L’Art déco s’impose par une identité visuelle immédiatement reconnaissable. Les lignes nettes, géométriques, se retrouvent dans l’architecture comme dans l’ameublement. Leur austérité est compensée par des motifs stylisés forts : chevrons, zigzags, soleils, éventails. Rien n’est laissé au hasard. Le style puise aussi bien dans l’Antiquité que dans l’art africain et asiatique, sans oublier les influences du cubisme et du fauvisme, jusqu’au souffle de la révolution industrielle.
Dans l’aménagement intérieur, la palette affiche ses couleurs sans pudeur : noir, ivoire, or, vert émeraude, bleu paon. Le choix des matériaux, ébène, laque, marbre, chrome, galuchat, verre, traduit un goût prononcé pour l’opulence maîtrisée et la rigueur technique. La symétrie structure l’ensemble, donnant de l’ampleur et de la force à chaque pièce.
Les codes de l’Art déco se retrouvent autour de quelques principes phares :
- Lignes épurées et volumes ordonnés dominent le mobilier.
- Matériaux haut de gamme et finitions irréprochables sont de mise.
- Motifs stylisés : spirales, soleils, animaux ou fleurs, systématiquement géométrisés.
Le génie des artisans et designers de l’époque, c’est d’avoir su conjuguer l’héritage du mobilier d’art avec les innovations de leur temps. L’Art déco s’impose ainsi comme un trait d’union entre tradition et modernité, insufflant une âme singulière à chaque réalisation.
Quand l’Art déco cède la place : quelles tendances lui ont succédé ?
À la fin de l’âge d’or de l’Art déco, le paysage créatif européen se transforme. La Seconde Guerre mondiale rebat les cartes. Fini les démonstrations de richesse, fini le faste des matières nobles : de nouveaux impératifs dictent la marche à suivre. Le modernisme s’impose comme le nouveau credo, où la fonction prend le pas sur la forme.

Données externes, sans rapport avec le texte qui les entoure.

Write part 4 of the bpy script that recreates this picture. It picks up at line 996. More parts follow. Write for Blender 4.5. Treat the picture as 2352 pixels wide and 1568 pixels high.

Architectes et designers s’orientent vers la simplicité, la praticité, l’utile. L’idée de rendre le beau accessible à tous remplace l’exclusivité du luxe. Le courant du Bauhaus irrigue la scène créative, apportant son lot de matériaux industriels, métal, verre, béton, qui deviennent la norme. Le mobilier gagne en légèreté, en mobilité, en prix abordable. Les couleurs s’adoucissent, la décoration se fait discrète pour mieux mettre en valeur l’ossature des lieux.
Pour cerner cette évolution, trois points s’imposent :
- Le fonctionnalisme du modernisme prend le dessus sur les décors hérités de l’Art déco.
- La production à grande échelle démocratise les objets du quotidien.
- Une volonté de transformation sociale anime les créateurs de l’après-guerre.
L’Art déco, parfois jugé trop formel, ne disparaît pas pour autant. Il continue d’inspirer les créateurs, les amateurs de design, les collectionneurs. Mais désormais, le mot d’ordre est sobriété, efficacité, attention à l’impact sociétal. La ligne droite, le volume simple, l’absence d’ornement deviennent des marqueurs forts d’une époque qui se reconstruit et regarde vers l’avenir avec détermination.
Adopter l’esprit Art déco chez soi aujourd’hui : inspirations et conseils
L’Art déco n’a rien d’un vestige poussiéreux : le style continue de nourrir l’univers du design intérieur. À Paris, certains hôtels comme le Mandarin Oriental Lutetia, le Prince de Galles ou l’Hôtel du Collectionneur perpétuent cet héritage vivant. On y retrouve les incontournables : lignes graphiques, motifs répétés, matériaux nobles comme le laiton, le marbre ou le galuchat.
Pour faire entrer cette esthétique chez soi, jouez avec une palette de couleurs affirmée : bleu paon, vert émeraude, or, noir profond. Les contrastes sont de mise, mais la surcharge est bannie. Misez sur des meubles aux lignes nettes, inspirés des créations de Jean-Michel Frank ou André Groult. La symétrie donne le ton, les luminaires à la René Lalique révèlent l’espace.
Voici quelques pistes pour installer l’esprit Art déco dans votre décoration :
- Privilégiez les textiles riches : velours, soie, tapis à motifs géométriques.
- Mariez objets anciens chinés et créations contemporaines inspirées des grands noms de l’Art déco.
- Mettez en avant une pièce forte, miroir à facettes, vase travaillé, affiche d’époque, plutôt que de tout accumuler.
La France reste un terrain fertile pour l’Art déco : Lille, Saint-Quentin, la Coupole, la piscine Molitor, autant de lieux où le patrimoine inspire des réinterprétations. Les expositions du Musée des Arts Décoratifs et les créations de designers comme Jean-Michel Wilmotte montrent que le dialogue entre passé et présent continue de stimuler la création. L’Art déco n’a pas fini de réinventer nos intérieurs : il suffit d’un détail bien choisi pour que l’esprit des années folles s’invite dans le quotidien.